Very interesting interview with an amazingly talented artist!
Yes, ma’am, I am the luckiest. April has done all my covers to date, and I’ll have a proper downhome hissy fit if that should change. ;)
Your Alibi and Guide are both currently available as ebooks, but who knows what the future holds?
Excellent interview! Cover artists intrigue me, and I love getting a peek inside their heads.
April, thank you for mentioning two of my AWESOME cover artists! I have lucky cover chi and amazing artists!
I’m a (print) graphic designer by day and I dabbled VERY briefly in doing covers for an epublisher and I found it too difficult. There was no money for models or even decent stock photography so that was too limiting for me. I am envious of your ability to take the proverbial sow’s ear and turn it into a silk purse. Your covers are gorgeous! Kudos!!

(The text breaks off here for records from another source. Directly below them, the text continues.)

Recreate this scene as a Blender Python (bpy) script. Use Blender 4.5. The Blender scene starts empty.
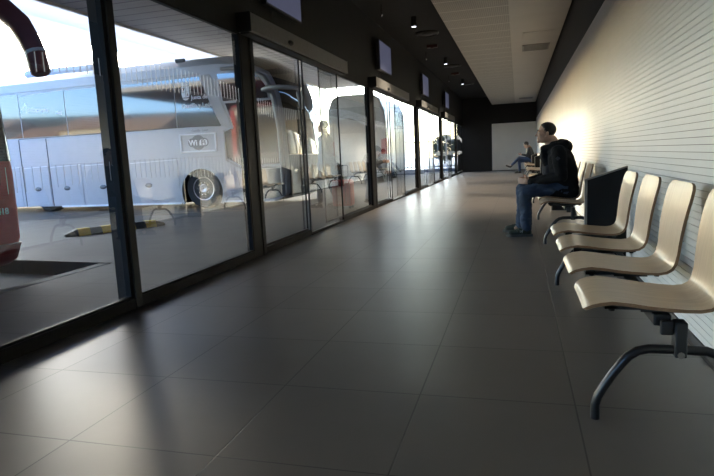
import bpy, bmesh, math, random
from mathutils import Vector, Matrix, noise
random.seed(7)
S = bpy.context.scene
COL = S.collection
PI = math.pi

# ------------------------------------------------------------------ materials
MATS = {}
def nd(nt, t, **kw):
    n = nt.nodes.new(t)
    for k, v in kw.items():
        if k in n.inputs.keys(): n.inputs[k].default_value = v
        else: setattr(n, k, v)
    return n
def new_mat(name):
    m = bpy.data.materials.new(name); m.use_nodes = True
    nt = m.node_tree; nt.nodes.clear()
    out = nt.nodes.new('ShaderNodeOutputMaterial')
    return m, nt, out
def mat(name, col, rough=.5, metal=0., spec=.5, var=0., vscale=6., bump=0., bscale=40., emit=None, estr=0., coat=0., stretch=None):
    if name in MATS: return MATS[name]
    m, nt, out = new_mat(name)
    b = nt.nodes.new('ShaderNodeBsdfPrincipled')
    b.inputs['Base Color'].default_value = (*col, 1); b.inputs['Roughness'].default_value = rough
    b.inputs['Metallic'].default_value = metal; b.inputs['Specular IOR Level'].default_value = spec
    b.inputs['Coat Weight'].default_value = coat; b.inputs['Coat Roughness'].default_value = .08
    if emit: b.inputs['Emission Color'].default_value = (*emit, 1); b.inputs['Emission Strength'].default_value = estr
    if var or bump:
        tc = nt.nodes.new('ShaderNodeTexCoord')
        src = tc.outputs['Object']
        if stretch:
            mp = nt.nodes.new('ShaderNodeMapping'); mp.inputs['Scale'].default_value = stretch
            nt.links.new(src, mp.inputs['Vector']); src = mp.outputs['Vector']
    if var:
        n = nd(nt, 'ShaderNodeTexNoise', Scale=vscale, Detail=5.)
        nt.links.new(src, n.inputs['Vector'])
        r = nt.nodes.new('ShaderNodeMapRange')
        r.inputs['From Min'].default_value = .3; r.inputs['From Max'].default_value = .7
        r.inputs['To Min'].default_value = 1 - var; r.inputs['To Max'].default_value = 1 + var
        nt.links.new(n.outputs['Fac'], r.inputs['Value'])
        mx = nt.nodes.new('ShaderNodeMix'); mx.data_type = 'RGBA'; mx.blend_type = 'MULTIPLY'
        mx.inputs['Factor'].default_value = 1
        mx.inputs[6].default_value = (*col, 1)
        nt.links.new(r.outputs['Result'], mx.inputs[7]); nt.links.new(mx.outputs[2], b.inputs['Base Color'])
    if bump:
        n2 = nd(nt, 'ShaderNodeTexNoise', Scale=bscale, Detail=4.)
        nt.links.new(src, n2.inputs['Vector'])
        bp = nt.nodes.new('ShaderNodeBump'); bp.inputs['Strength'].default_value = bump; bp.inputs['Distance'].default_value = .01
        nt.links.new(n2.outputs['Fac'], bp.inputs['Height']); nt.links.new(bp.outputs['Normal'], b.inputs['Normal'])
    nt.links.new(b.outputs['BSDF'], out.inputs['Surface'])
    MATS[name] = m
    return m

def glass_mat(name, tint=(.93, .95, .95), boost=2.0, rough=0.0):
    m, nt, out = new_mat(name)
    tr = nd(nt, 'ShaderNodeBsdfTransparent', Color=(*tint, 1))
    gl = nd(nt, 'ShaderNodeBsdfGlossy', Color=(.95, .97, .97, 1), Roughness=rough)
    fr = nd(nt, 'ShaderNodeFresnel', IOR=1.5)
    # both faces of the pane reflect: R2 = 2R/(1+R)
    a = nd(nt, 'ShaderNodeMath', operation='MULTIPLY'); a.inputs[1].default_value = boost
    b = nd(nt, 'ShaderNodeMath', operation='ADD'); b.inputs[1].default_value = 1.
    c = nd(nt, 'ShaderNodeMath', operation='DIVIDE', use_clamp=True)
    geo = nt.nodes.new('ShaderNodeNewGeometry')          # a pane reflects the same from both sides
    io = nt.nodes.new('ShaderNodeMapRange'); io.inputs['To Min'].default_value = 1.5; io.inputs['To Max'].default_value = 1 / 1.5
    nt.links.new(geo.outputs['Backfacing'], io.inputs['Value']); nt.links.new(io.outputs[0], fr.inputs['IOR'])
    nt.links.new(fr.outputs[0], a.inputs[0]); nt.links.new(fr.outputs[0], b.inputs[0])
    nt.links.new(a.outputs[0], c.inputs[0]); nt.links.new(b.outputs[0], c.inputs[1])
    mx = nt.nodes.new('ShaderNodeMixShader')
    nt.links.new(c.outputs[0], mx.inputs[0]); nt.links.new(tr.outputs[0], mx.inputs[1]); nt.links.new(gl.outputs[0], mx.inputs[2])
    nt.links.new(mx.outputs[0], out.inputs['Surface'])
    return m

def tiles_mat(name, base, mortar, w, h, ox, oy, joint=.004, rough=(.28, .5), var=.12, spec=.5):
    m, nt, out = new_mat(name)
    tc = nt.nodes.new('ShaderNodeTexCoord')
    mp = nt.nodes.new('ShaderNodeMapping'); mp.inputs['Location'].default_value = (-ox, -oy, 0)
    nt.links.new(tc.outputs['Object'], mp.inputs['Vector'])
    br = nt.nodes.new('ShaderNodeTexBrick'); br.offset = 0; br.squash = 1
    br.inputs['Scale'].default_value = 1; br.inputs['Mortar Size'].default_value = joint
    br.inputs['Mortar Smooth'].default_value = .2; br.inputs['Brick Width'].default_value = w; br.inputs['Row Height'].default_value = h
    c1 = tuple(x * .93 for x in base); c2 = tuple(x * 1.07 for x in base)
    br.inputs['Color1'].default_value = (*c1, 1); br.inputs['Color2'].default_value = (*c2, 1); br.inputs['Mortar'].default_value = (*mortar, 1)
    nt.links.new(mp.outputs[0], br.inputs['Vector'])
    n = nd(nt, 'ShaderNodeTexNoise', Scale=2.2, Detail=7., Roughness=.65)
    nt.links.new(tc.outputs['Object'], n.inputs['Vector'])
    r = nt.nodes.new('ShaderNodeMapRange'); r.inputs['From Min'].default_value = .1; r.inputs['From Max'].default_value = .9
    r.inputs['To Min'].default_value = 1 - var; r.inputs['To Max'].default_value = 1 + var
    nt.links.new(n.outputs['Fac'], r.inputs['Value'])
    mx = nt.nodes.new('ShaderNodeMix'); mx.data_type = 'RGBA'; mx.blend_type = 'MULTIPLY'; mx.inputs['Factor'].default_value = 1
    nt.links.new(br.outputs['Color'], mx.inputs[6]); nt.links.new(r.outputs['Result'], mx.inputs[7])
    b = nt.nodes.new('ShaderNodeBsdfPrincipled'); b.inputs['Specular IOR Level'].default_value = spec
    nt.links.new(mx.outputs[2], b.inputs['Base Color'])
    n3 = nd(nt, 'ShaderNodeTexNoise', Scale=1.3, Detail=6.)
    nt.links.new(tc.outputs['Object'], n3.inputs['Vector'])
    rr = nt.nodes.new('ShaderNodeMapRange'); rr.inputs['From Min'].default_value = .1; rr.inputs['From Max'].default_value = .9
    rr.inputs['To Min'].default_value = rough[0]; rr.inputs['To Max'].default_value = rough[1]
    nt.links.new(n3.outputs['Fac'], rr.inputs['Value']); nt.links.new(rr.outputs['Result'], b.inputs['Roughness'])
    # slightly uneven tile surface plus recessed joint
    n4 = nd(nt, 'ShaderNodeTexNoise', Scale=1.1, Detail=1.)
    mp2 = nt.nodes.new('ShaderNodeMapping'); mp2.inputs['Scale'].default_value = (.5, 1.9, 1)
    nt.links.new(tc.outputs['Object'], mp2.inputs['Vector']); nt.links.new(mp2.outputs[0], n4.inputs['Vector'])
    bp1 = nt.nodes.new('ShaderNodeBump'); bp1.inputs['Strength'].default_value = .10; bp1.inputs['Distance'].default_value = .02
    nt.links.new(n4.outputs['Fac'], bp1.inputs['Height'])
    bp = nt.nodes.new('ShaderNodeBump'); bp.inputs['Strength'].default_value = .5; bp.inputs['Distance'].default_value = .002; bp.invert = True
    nt.links.new(br.outputs['Fac'], bp.inputs['Height']); nt.links.new(bp1.outputs['Normal'], bp.inputs['Normal'])
    nt.links.new(bp.outputs['Normal'], b.inputs['Normal'])
    nt.links.new(b.outputs['BSDF'], out.inputs['Surface'])
    return m

def lines_mat(name, base, line, axis, pitch, width, rough=.6, extra=None):
    """base colour with thin joint lines across one object axis; extra = (u pitch, v pitch, hole colour) for perforation"""
    m, nt, out = new_mat(name)
    tc = nt.nodes.new('ShaderNodeTexCoord'); sp = nt.nodes.new('ShaderNodeSeparateXYZ')
    nt.links.new(tc.outputs['Object'], sp.inputs[0])
    def stripe(ax, pitch, width):
        a = nd(nt, 'ShaderNodeMath', operation='DIVIDE'); a.inputs[1].default_value = pitch
        nt.links.new(sp.outputs[ax], a.inputs[0])
        f = nd(nt, 'ShaderNodeMath', operation='FRACT'); nt.links.new(a.outputs[0], f.inputs[0])
        l = nd(nt, 'ShaderNodeMath', operation='LESS_THAN'); l.inputs[1].default_value = width / pitch
        nt.links.new(f.outputs[0], l.inputs[0]); return l.outputs[0]
    b = nt.nodes.new('ShaderNodeBsdfPrincipled'); b.inputs['Roughness'].default_value = rough
    cur = None
    def mix(fac, A, Bc):
        mx = nt.nodes.new('ShaderNodeMix'); mx.data_type = 'RGBA'
        nt.links.new(fac, mx.inputs['Factor'])
        if isinstance(A, tuple): mx.inputs[6].default_value = (*A, 1)
        else: nt.links.new(A, mx.inputs[6])
        mx.inputs[7].default_value = (*Bc, 1)
        return mx.outputs[2]
    cur = base
    if extra:
        hx = stripe(0, extra[0], extra[0] * .55); hy = stripe(1, extra[1], extra[1] * .55)
        mm = nd(nt, 'ShaderNodeMath', operation='MULTIPLY'); nt.links.new(hx, mm.inputs[0]); nt.links.new(hy, mm.inputs[1])
        cur = mix(mm.outputs[0], cur, extra[2])
    cur = mix(stripe(axis, pitch, width), cur, line)
    nt.links.new(cur, b.inputs['Base Color'])
    nt.links.new(b.outputs['BSDF'], out.inputs['Surface'])
    return m

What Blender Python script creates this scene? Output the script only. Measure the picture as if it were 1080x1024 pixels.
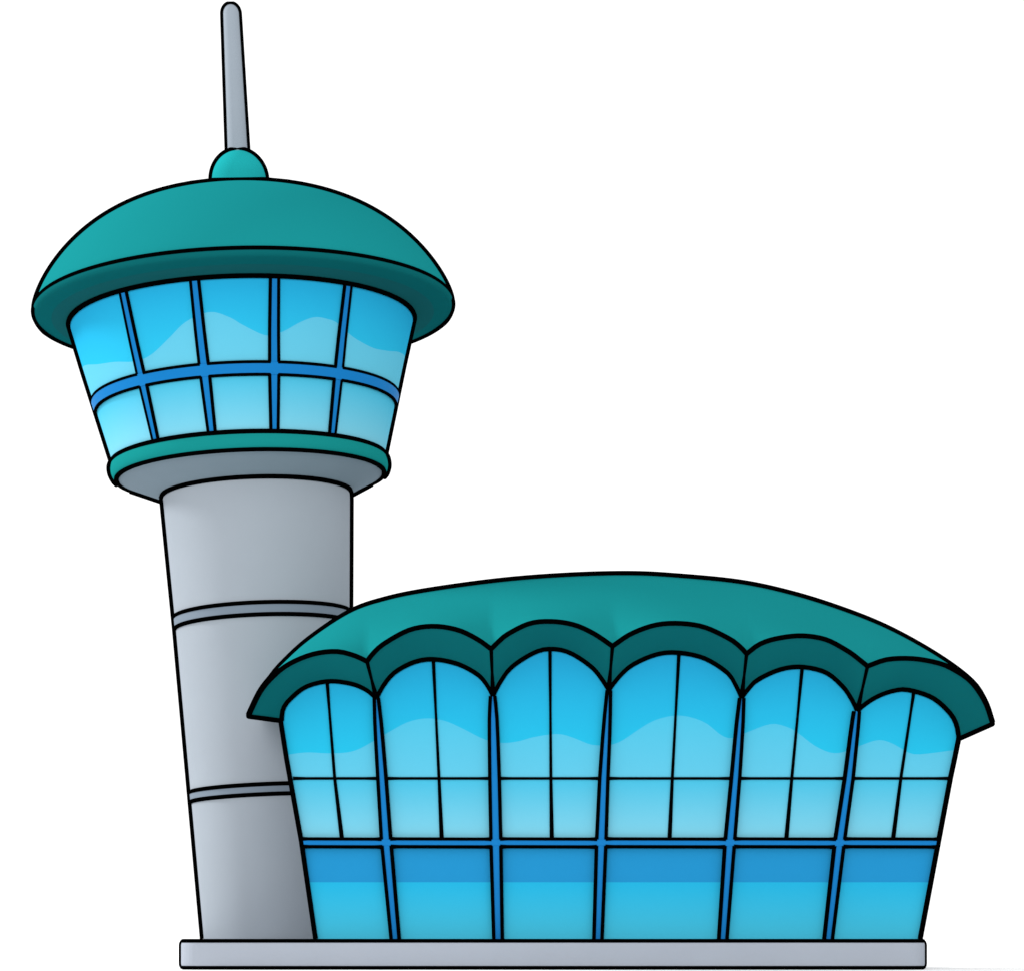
import bpy, bmesh, math
from mathutils import Vector, Matrix

S = bpy.context.scene
for o in list(bpy.data.objects):
    bpy.data.objects.remove(o)
COL = S.collection

# ---------------------------------------------------------------- camera
DIST = 100.0                       # metres from the camera to the facade
K = 0.04                           # metres per photograph pixel at the facade
FPX = 2500.0                       # focal length in photograph pixels
HOR = 990.0                        # eye level = top of the platform
cd = bpy.data.cameras.new('camera')
cam = bpy.data.objects.new('camera', cd); COL.objects.link(cam)
cam.location = (0, -DIST, 0); cam.rotation_euler = (math.radians(90), 0, 0)
cd.sensor_fit = 'HORIZONTAL'; cd.sensor_width = 36.0
cd.lens = 36.0 * FPX / 1080.0
cd.shift_y = (HOR - 512.0) / 1080.0
cd.clip_start = 0.5; cd.clip_end = 9000
S.camera = cam

# ---------------------------------------------------------------- light: white surroundings, a frontal fill sun and an added side lamp
w = bpy.data.worlds.new('World'); S.world = w; w.use_nodes = True
bgn = w.node_tree.nodes['Background']
bgn.inputs[0].default_value = (1, 1, 1, 1); bgn.inputs[1].default_value = 1.2
sd = bpy.data.lights.new('sun', 'SUN'); sd.energy = 1.2; sd.angle = math.radians(14); sd.color = (1, .985, .96)
sun = bpy.data.objects.new('sun', sd); COL.objects.link(sun)
sun.rotation_euler = Vector((0.12, 0.98, -0.08)).to_track_quat('-Z', 'Y').to_euler()
kd = bpy.data.lights.new('side_light', 'SUN'); kd.energy = 3.0; kd.angle = math.radians(10); kd.color = (1, .99, .97)  # added lamp without a visible source, brightens the roofs' left side
key = bpy.data.objects.new('side_light', kd); COL.objects.link(key)
key.rotation_euler = Vector((0.88, -0.26, -0.46)).to_track_quat('-Z', 'Y').to_euler()
S.view_settings.view_transform = 'Standard'; S.view_settings.look = 'None'
S.view_settings.exposure = 0; S.view_settings.gamma = 1; S.view_settings.use_curve_mapping = False
S.render.film_transparent = False

# ---------------------------------------------------------------- materials
LIT = 0.755                         # picture colour -> surface colour under this light
def lin(h, f=LIT):
    h = h.lstrip('#'); out = []
    for i in (0, 2, 4):
        c = int(h[i:i+2], 16) / 255
        c = c / 12.92 if c <= .04045 else ((c + .055) / 1.055) ** 2.4
        out.append(c * f * .87 if h != 'FFFFFF' else c * f)
    return (*out, 1)
def mat(name, hexc, rough=.55, spec=.12, vary=.03, f=LIT, scale=.6, bump=0.0):
    m = bpy.data.materials.new(name); m.use_nodes = True
    nt = m.node_tree; b = nt.nodes['Principled BSDF']
    b.inputs['Roughness'].default_value = rough
    b.inputs['Specular IOR Level'].default_value = spec
    c = lin(hexc, f)
    if vary:
        tc = nt.nodes.new('ShaderNodeTexCoord'); no = nt.nodes.new('ShaderNodeTexNoise')
        no.inputs['Scale'].default_value = scale; no.inputs['Detail'].default_value = 4
        mx = nt.nodes.new('ShaderNodeMix'); mx.data_type = 'RGBA'
        mx.inputs[6].default_value = tuple(x * (1 - vary) for x in c[:3]) + (1,)
        mx.inputs[7].default_value = tuple(x * (1 + vary) for x in c[:3]) + (1,)
        nt.links.new(tc.outputs['Object'], no.inputs['Vector'])
        nt.links.new(no.outputs['Fac'], mx.inputs[0]); nt.links.new(mx.outputs[2], b.inputs['Base Color'])
        if bump:
            bp = nt.nodes.new('ShaderNodeBump'); bp.inputs['Strength'].default_value = bump
            nt.links.new(no.outputs['Fac'], bp.inputs['Height']); nt.links.new(bp.outputs[0], b.inputs['Normal'])
    else:
        b.inputs['Base Color'].default_value = c
    return m
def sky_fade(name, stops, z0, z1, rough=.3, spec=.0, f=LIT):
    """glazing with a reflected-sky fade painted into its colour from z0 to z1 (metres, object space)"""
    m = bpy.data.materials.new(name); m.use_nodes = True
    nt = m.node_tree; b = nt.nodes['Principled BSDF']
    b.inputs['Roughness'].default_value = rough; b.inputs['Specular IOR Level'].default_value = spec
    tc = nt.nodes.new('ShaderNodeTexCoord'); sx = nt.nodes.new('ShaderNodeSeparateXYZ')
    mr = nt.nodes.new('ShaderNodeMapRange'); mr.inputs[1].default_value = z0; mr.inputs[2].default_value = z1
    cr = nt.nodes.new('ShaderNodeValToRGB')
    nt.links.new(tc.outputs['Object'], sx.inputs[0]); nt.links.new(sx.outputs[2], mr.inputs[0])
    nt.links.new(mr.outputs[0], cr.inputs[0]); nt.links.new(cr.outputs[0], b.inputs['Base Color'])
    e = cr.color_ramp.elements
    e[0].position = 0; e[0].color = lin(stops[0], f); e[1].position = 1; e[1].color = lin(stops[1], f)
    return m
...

Again, a very warm thank you to everyone! My head is almost big enough to explode now. :)
Michelle, you’ve uncovered the biggest obstacle e-publishing and e-book cover artists have today. There is usually not a lot of investment up front, and oftentimes not a lot of return either, for artists to make both a decent living in this market and decent covers.
But I’ve been very fortunate to have found LSB and LI. They both pay me very well compared to any other e-publisher I’ve worked with — that gives me an incentive to be productive and accommodating. Plus, having lived through some rough times, I’m used to working on a shoestring budget. I got my chops working on old free software and hand-me-downs. What can I say?
When life hands you melons, you serve lemonade at Hooters. ;)
And another very happy author here. April did the cover art on several of my books — and amongst other things, demonstrated that you can do a Poser cover that actually looks right for the book.